Journal of Chemical Physics, Vol.118, No.7, 3268-3276, 2003
Density functional calculations of hydrogen adsorption on palladium-silver alloy surfaces
Palladium-silver alloy surfaces with and without adsorbed hydrogen have been studied through density functional theory within the generalized gradient approximations employing a slab representation of the surface. Our calculated lattice constants are in good agreement with experimental data, but we find a substantially lower surface energy for Ag(111) and Pd(111) than experiments. We have calculated adsorption energies of hydrogen on several sites on various alloy surfaces, and found that threefold hollow sites with as many palladium neighbors as possible are preferred.

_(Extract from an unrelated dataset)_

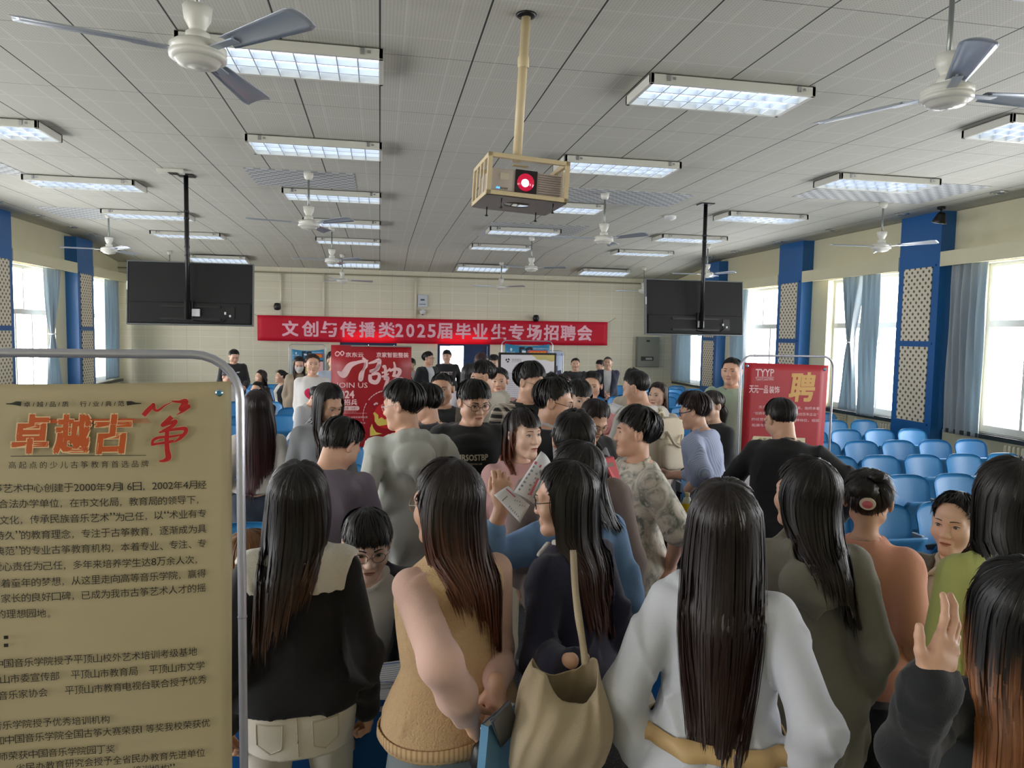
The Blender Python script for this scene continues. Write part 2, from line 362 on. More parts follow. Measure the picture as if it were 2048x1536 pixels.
# ---------------------------------------------------------------- ceiling fans
m_fan = mat('fan_enamel', 'D9D8CF', .3)
m_blade = mat('fan_blade_grey', 'B4BCC6', .3, metal=.35)
m_rod = mat('fan_rod_grey', '8E938F', .35, metal=.6)
def make_fan(nm='ceiling_fan', drop=.58, R=.68):
    t = thing(nm, 'x', 'ceiling fan')
    MB().lathe([(0, 0), (.055, 0), (.05, -.05), (.035, -.075), (.02, -.08), (0, -.08)]).build('ceiling_cup', m_fan, t)
    MB().tube([(0, 0, -.05), (0, 0, -drop+.1)], .0125, 12).build('rod', m_rod, t)
    MB().lathe([(0, -drop+.2), (.062, -drop+.2), (.056, -drop+.15), (.036, -drop+.11), (.03, -drop+.10), (.05, -drop+.09), (.05, -drop+.045), (0, -drop+.045)]).build('canopy', m_fan, t)
    MB().lathe([(0, -drop+.06), (.05, -drop+.055), (.10, -drop+.045), (.118, -drop+.03), (.12, -drop+.012), (.114, -drop+.008), (.114, -drop), (.12, -drop-.004), (.118, -drop-.02), (.10, -drop-.028), (.092, -drop-.03), (.085, -drop-.045), (.05, -drop-.055), (.03, -drop-.056), (.028, -drop-.060), (0, -drop-.060)], n=36).build('motor', m_fan, t)
    b0 = MB(); n = 14
    def sec(r, w):  # a blade section: cambered, pitched
        out = []
        for k in range(7):
            u = -1+2*k/6; y = u*w/2; z = .012*(1-u*u)-y*.21
            out.append((r, y, z))
        return out
    rows = []
    for i in range(n+1):
        f = i/n; r = .20+(R-.20)*f; w = .085+.062*f
        if f > .96: w *= .8
        rows.append(sec(r, w))
    vs = [p for q in rows for p in q]; nv = 7
    fs = [(i*nv+k, i*nv+k+1, (i+1)*nv+k+1, (i+1)*nv+k) for i in range(n) for k in range(nv-1)]
    lo = [(x, y, z-.003) for x, y, z in vs]; o = len(vs)
    b0.add(vs+lo, fs+[tuple(o+i for i in q)[::-1] for q in fs]+[(0, o, o+1, 1)]+[(i*nv, (i+1)*nv, o+(i+1)*nv, o+i*nv) for i in range(n)]+[(i*nv+nv-1, o+i*nv+nv-1, o+(i+1)*nv+nv-1, (i+1)*nv+nv-1) for i in range(n)]+[(n*nv+k, n*nv+k+1, o+n*nv+k+1, o+n*nv+k) for k in range(nv-1)], True)
    b0.box(.10, -.022, -.006, .26, .022, .0)
    for x in (.215, .245): b0.lathe([(.008, .004), (.008, .012), (0, .014)], (x, 0, 0), 8)
    o = b0.build('blade', m_blade, t); o.location = (0, 0, -drop+.012); bl = [o]
    for q in (1, 2): c = o.copy(); COL.objects.link(c); c.parent = t; bl.append(c)
    for q, c in enumerate(bl): c.rotation_euler = (0, 0, 2*PI*q/3)
    return t
fan0 = make_fan(); usedf = False
FANS = [(-.79, 3.42, 197, 'off white ceiling fan hanging nearest the camera over the beige poster side', .58),
        (2.74, 3.14, 118, 'ceiling fan with dark shiny blades beneath the chequered ceiling panel', .58),
        (-.80, 8.5, 195, 'ceiling fan hanging from the chequered panel behind the near left fan', .58),
        (-4.2, 12.3, 190, 'ceiling fan beside the left blue pillar', .58), (2.78, 8.72, 180, 'ceiling fan hanging behind the caged projector', .58),
        (2.75, 12.95, 205, 'ceiling fan over the banner, behind the one that hangs past the projector', .62), (2.80, 16.55, 190, 'small far ceiling fan right above the red banner', .62),
        (-.82, 16.3, 10, 'farthest small ceiling fan against the back wall above the banner text', .62), (-.82, 12.8, 75, 'ceiling fan level with the far lamp above the banner left half', .62),
        (6.42, 8.32, 175, 'ceiling fan in front of the near right blue pillar', .62), (6.23, 12.95, 170, 'ceiling fan just above the right television', .62),
        (-4.47, 16.6, 30, 'ceiling fan mostly hidden by the left television', .62), (6.3, 16.5, 30, 'ceiling fan peeping out beside the left edge of the right television', .62)]
for x, y, a, lab, dr in FANS:
    o = fan0 if not usedf else dup(fan0, (0, 0, 0)); usedf = True
    o.location = (x, y, zceil(y)-.0); o.rotation_euler = (0, 0, math.radians(a)); o['label'] = lab; o['group'] = 'three bladed ceiling fans'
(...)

The difference in adsorption energy is so large that we expect trapping of hydrogen around palladium atoms in the surface, possibly resulting in a lower diffusion constant of hydrogen at low coverage on alloy surfaces than on the pure Pd and Ag surfaces. Assuming that the adsorption energy has contributions from geometric ("ensemble") and electronic ("ligand") effects, we found the geometric contribution to dominate. For the geometric contribution it is seen that the binding strength increases as the d-band center moves toward the Fermi level, a result also found by a number of other theoretical studies. However, for the electronic contribution we found that the variation of the adsorption energy as a function of the d-band center was opposite that reported by others: We saw that hydrogen binds less strongly to the surface as the d-band center moves toward the Fermi level. This could possibly be explained by a large variation of the interaction between the metal sp band and hydrogen. (C) 2003 American Institute of Physics.